▸ WORK REQUIRED
Please quote every line word for word.

====== RAW DATA ======

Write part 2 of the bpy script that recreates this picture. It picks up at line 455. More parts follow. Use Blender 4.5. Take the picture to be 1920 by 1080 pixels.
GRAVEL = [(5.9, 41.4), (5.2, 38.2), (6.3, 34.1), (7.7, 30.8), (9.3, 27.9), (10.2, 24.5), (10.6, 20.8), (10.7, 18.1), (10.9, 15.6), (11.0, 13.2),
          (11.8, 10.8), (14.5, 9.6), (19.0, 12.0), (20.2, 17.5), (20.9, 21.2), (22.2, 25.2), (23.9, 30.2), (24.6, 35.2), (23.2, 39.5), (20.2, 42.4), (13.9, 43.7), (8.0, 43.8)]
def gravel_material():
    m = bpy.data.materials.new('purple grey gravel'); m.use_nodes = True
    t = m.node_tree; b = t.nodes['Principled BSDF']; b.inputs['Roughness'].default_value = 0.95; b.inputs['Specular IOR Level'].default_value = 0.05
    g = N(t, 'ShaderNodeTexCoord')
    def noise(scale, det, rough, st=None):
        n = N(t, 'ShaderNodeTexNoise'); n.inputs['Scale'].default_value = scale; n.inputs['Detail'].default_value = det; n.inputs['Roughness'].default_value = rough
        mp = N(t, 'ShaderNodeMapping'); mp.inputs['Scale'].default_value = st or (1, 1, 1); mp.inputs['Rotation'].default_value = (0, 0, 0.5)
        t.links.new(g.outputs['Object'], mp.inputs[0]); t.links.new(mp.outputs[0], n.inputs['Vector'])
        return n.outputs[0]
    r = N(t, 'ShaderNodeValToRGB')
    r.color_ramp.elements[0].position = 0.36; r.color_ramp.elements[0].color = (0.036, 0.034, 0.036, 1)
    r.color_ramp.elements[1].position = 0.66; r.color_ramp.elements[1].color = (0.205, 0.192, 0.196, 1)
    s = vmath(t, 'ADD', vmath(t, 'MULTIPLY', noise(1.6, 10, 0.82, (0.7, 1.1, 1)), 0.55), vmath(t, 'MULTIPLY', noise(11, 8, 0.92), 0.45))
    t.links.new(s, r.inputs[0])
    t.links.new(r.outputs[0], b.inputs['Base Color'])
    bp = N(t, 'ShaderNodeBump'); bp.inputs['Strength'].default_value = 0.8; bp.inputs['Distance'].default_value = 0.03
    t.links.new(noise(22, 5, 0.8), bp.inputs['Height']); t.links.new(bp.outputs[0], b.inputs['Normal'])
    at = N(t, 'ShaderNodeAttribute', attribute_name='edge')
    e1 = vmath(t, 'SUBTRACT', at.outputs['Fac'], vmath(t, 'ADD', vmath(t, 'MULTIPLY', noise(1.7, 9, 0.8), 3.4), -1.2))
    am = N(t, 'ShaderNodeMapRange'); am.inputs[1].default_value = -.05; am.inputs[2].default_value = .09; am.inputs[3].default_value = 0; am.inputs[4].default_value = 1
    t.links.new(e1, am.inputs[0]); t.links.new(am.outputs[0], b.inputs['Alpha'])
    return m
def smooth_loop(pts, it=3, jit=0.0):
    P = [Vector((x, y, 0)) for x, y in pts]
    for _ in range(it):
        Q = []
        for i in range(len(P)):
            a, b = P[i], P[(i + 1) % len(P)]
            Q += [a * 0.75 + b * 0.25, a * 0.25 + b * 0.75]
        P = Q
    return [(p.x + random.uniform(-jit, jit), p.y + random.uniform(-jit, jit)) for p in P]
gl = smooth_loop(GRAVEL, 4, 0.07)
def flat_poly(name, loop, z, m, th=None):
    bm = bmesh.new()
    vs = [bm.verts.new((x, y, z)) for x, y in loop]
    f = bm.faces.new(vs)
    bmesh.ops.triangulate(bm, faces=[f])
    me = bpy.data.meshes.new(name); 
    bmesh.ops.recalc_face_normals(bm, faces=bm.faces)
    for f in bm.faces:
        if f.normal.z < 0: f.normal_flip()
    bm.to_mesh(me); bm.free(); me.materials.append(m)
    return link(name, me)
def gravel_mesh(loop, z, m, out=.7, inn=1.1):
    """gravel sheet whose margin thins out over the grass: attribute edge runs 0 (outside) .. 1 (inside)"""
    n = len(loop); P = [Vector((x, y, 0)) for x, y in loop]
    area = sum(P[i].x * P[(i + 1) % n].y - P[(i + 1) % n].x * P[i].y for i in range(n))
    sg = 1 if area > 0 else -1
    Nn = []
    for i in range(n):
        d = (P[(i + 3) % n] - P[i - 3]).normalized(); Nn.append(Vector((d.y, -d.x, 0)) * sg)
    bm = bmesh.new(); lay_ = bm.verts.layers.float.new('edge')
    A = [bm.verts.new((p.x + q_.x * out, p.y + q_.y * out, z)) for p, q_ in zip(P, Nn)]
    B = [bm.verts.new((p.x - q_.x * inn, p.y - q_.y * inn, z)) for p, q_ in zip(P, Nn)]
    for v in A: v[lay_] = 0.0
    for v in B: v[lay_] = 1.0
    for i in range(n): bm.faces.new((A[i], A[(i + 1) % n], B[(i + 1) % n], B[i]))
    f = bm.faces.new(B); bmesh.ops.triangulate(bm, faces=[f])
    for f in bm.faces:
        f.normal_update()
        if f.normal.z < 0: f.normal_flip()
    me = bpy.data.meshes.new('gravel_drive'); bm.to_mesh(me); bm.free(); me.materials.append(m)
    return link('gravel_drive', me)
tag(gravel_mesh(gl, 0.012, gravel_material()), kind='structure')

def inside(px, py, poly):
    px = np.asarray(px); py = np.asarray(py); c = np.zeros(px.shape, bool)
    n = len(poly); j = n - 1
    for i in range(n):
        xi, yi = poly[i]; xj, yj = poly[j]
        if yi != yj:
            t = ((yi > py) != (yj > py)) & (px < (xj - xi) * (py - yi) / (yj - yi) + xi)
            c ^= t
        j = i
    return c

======

▸ TASK RESULT
Write part 2 of the bpy script that recreates this picture. It picks up at line 455. More parts follow. Use Blender 4.5. Take the picture to be 1920 by 1080 pixels.
GRAVEL = [(5.9, 41.4), (5.2, 38.2), (6.3, 34.1), (7.7, 30.8), (9.3, 27.9), (10.2, 24.5), (10.6, 20.8), (10.7, 18.1), (10.9, 15.6), (11.0, 13.2),
          (11.8, 10.8), (14.5, 9.6), (19.0, 12.0), (20.2, 17.5), (20.9, 21.2), (22.2, 25.2), (23.9, 30.2), (24.6, 35.2), (23.2, 39.5), (20.2, 42.4), (13.9, 43.7), (8.0, 43.8)]
def gravel_material():
    m = bpy.data.materials.new('purple grey gravel'); m.use_nodes = True
    t = m.node_tree; b = t.nodes['Principled BSDF']; b.inputs['Roughness'].default_value = 0.95; b.inputs['Specular IOR Level'].default_value = 0.05
    g = N(t, 'ShaderNodeTexCoord')
    def noise(scale, det, rough, st=None):
        n = N(t, 'ShaderNodeTexNoise'); n.inputs['Scale'].default_value = scale; n.inputs['Detail'].default_value = det; n.inputs['Roughness'].default_value = rough
        mp = N(t, 'ShaderNodeMapping'); mp.inputs['Scale'].default_value = st or (1, 1, 1); mp.inputs['Rotation'].default_value = (0, 0, 0.5)
        t.links.new(g.outputs['Object'], mp.inputs[0]); t.links.new(mp.outputs[0], n.inputs['Vector'])
        return n.outputs[0]
    r = N(t, 'ShaderNodeValToRGB')
    r.color_ramp.elements[0].position = 0.36; r.color_ramp.elements[0].color = (0.036, 0.034, 0.036, 1)
    r.color_ramp.elements[1].position = 0.66; r.color_ramp.elements[1].color = (0.205, 0.192, 0.196, 1)
    s = vmath(t, 'ADD', vmath(t, 'MULTIPLY', noise(1.6, 10, 0.82, (0.7, 1.1, 1)), 0.55), vmath(t, 'MULTIPLY', noise(11, 8, 0.92), 0.45))
    t.links.new(s, r.inputs[0])
    t.links.new(r.outputs[0], b.inputs['Base Color'])
    bp = N(t, 'ShaderNodeBump'); bp.inputs['Strength'].default_value = 0.8; bp.inputs['Distance'].default_value = 0.03
    t.links.new(noise(22, 5, 0.8), bp.inputs['Height']); t.links.new(bp.outputs[0], b.inputs['Normal'])
    at = N(t, 'ShaderNodeAttribute', attribute_name='edge')
    e1 = vmath(t, 'SUBTRACT', at.outputs['Fac'], vmath(t, 'ADD', vmath(t, 'MULTIPLY', noise(1.7, 9, 0.8), 3.4), -1.2))
    am = N(t, 'ShaderNodeMapRange'); am.inputs[1].default_value = -.05; am.inputs[2].default_value = .09; am.inputs[3].default_value = 0; am.inputs[4].default_value = 1
    t.links.new(e1, am.inputs[0]); t.links.new(am.outputs[0], b.inputs['Alpha'])
    return m
def smooth_loop(pts, it=3, jit=0.0):
    P = [Vector((x, y, 0)) for x, y in pts]
    for _ in range(it):
        Q = []
        for i in range(len(P)):
            a, b = P[i], P[(i + 1) % len(P)]
            Q += [a * 0.75 + b * 0.25, a * 0.25 + b * 0.75]
        P = Q
    return [(p.x + random.uniform(-jit, jit), p.y + random.uniform(-jit, jit)) for p in P]
gl = smooth_loop(GRAVEL, 4, 0.07)
def flat_poly(name, loop, z, m, th=None):
    bm = bmesh.new()
    vs = [bm.verts.new((x, y, z)) for x, y in loop]
    f = bm.faces.new(vs)
    bmesh.ops.triangulate(bm, faces=[f])
    me = bpy.data.meshes.new(name); 
    bmesh.ops.recalc_face_normals(bm, faces=bm.faces)
    for f in bm.faces:
        if f.normal.z < 0: f.normal_flip()
    bm.to_mesh(me); bm.free(); me.materials.append(m)
    return link(name, me)
def gravel_mesh(loop, z, m, out=.7, inn=1.1):
    """gravel sheet whose margin thins out over the grass: attribute edge runs 0 (outside) .. 1 (inside)"""
    n = len(loop); P = [Vector((x, y, 0)) for x, y in loop]
    area = sum(P[i].x * P[(i + 1) % n].y - P[(i + 1) % n].x * P[i].y for i in range(n))
    sg = 1 if area > 0 else -1
    Nn = []
    for i in range(n):
        d = (P[(i + 3) % n] - P[i - 3]).normalized(); Nn.append(Vector((d.y, -d.x, 0)) * sg)
    bm = bmesh.new(); lay_ = bm.verts.layers.float.new('edge')
    A = [bm.verts.new((p.x + q_.x * out, p.y + q_.y * out, z)) for p, q_ in zip(P, Nn)]
    B = [bm.verts.new((p.x - q_.x * inn, p.y - q_.y * inn, z)) for p, q_ in zip(P, Nn)]
    for v in A: v[lay_] = 0.0
    for v in B: v[lay_] = 1.0
    for i in range(n): bm.faces.new((A[i], A[(i + 1) % n], B[(i + 1) % n], B[i]))
    f = bm.faces.new(B); bmesh.ops.triangulate(bm, faces=[f])
    for f in bm.faces:
        f.normal_update()
        if f.normal.z < 0: f.normal_flip()
    me = bpy.data.meshes.new('gravel_drive'); bm.to_mesh(me); bm.free(); me.materials.append(m)
    return link('gravel_drive', me)
tag(gravel_mesh(gl, 0.012, gravel_material()), kind='structure')

def inside(px, py, poly):
    px = np.asarray(px); py = np.asarray(py); c = np.zeros(px.shape, bool)
    n = len(poly); j = n - 1
    for i in range(n):
        xi, yi = poly[i]; xj, yj = poly[j]
        if yi != yj:
            t = ((yi > py) != (yj > py)) & (px < (xj - xi) * (py - yi) / (yj - yi) + xi)
            c ^= t
        j = i
    return c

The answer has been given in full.